As a civil rights lawyer, I imagine a set of public policies which limit African-Americans to residences in certain parts of a community. But, then, I need not use my imagination because I spent 26 years of my life fighting precisely such policies, often expressed in overt terms, in the City of Yonkers.

The way forward is not going to be accomplished by repeating our exclusionary, segregationist past. Many say that Hasidic people want to live by themselves. So, they posit, what is the big deal of telling them where they can live. This is a big deal, and the government cannot act to limit the opportunities of any person based on his/her group affiliation nor of any group based on religion, race, or other such characteristics. In fact, in America, our government should actively work to improve inter-group understanding, not stoke the flames of hatred and exclusion.

Since the policies Mr.
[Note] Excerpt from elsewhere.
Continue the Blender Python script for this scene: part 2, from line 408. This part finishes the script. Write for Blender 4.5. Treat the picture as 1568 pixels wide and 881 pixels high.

Jamieson wants to implement plainly cross the line and are explicitly motivated by exclusionary intent, I will do what needs to be done both to petition to stop this obscene abuse of power and, if called upon, to litigate should the community support such behavior at the polls.

Finally, I am still reviewing the constitutionality of the newly created Town of Palm Tree and will decide whether to sue regarding its creation by the end of November.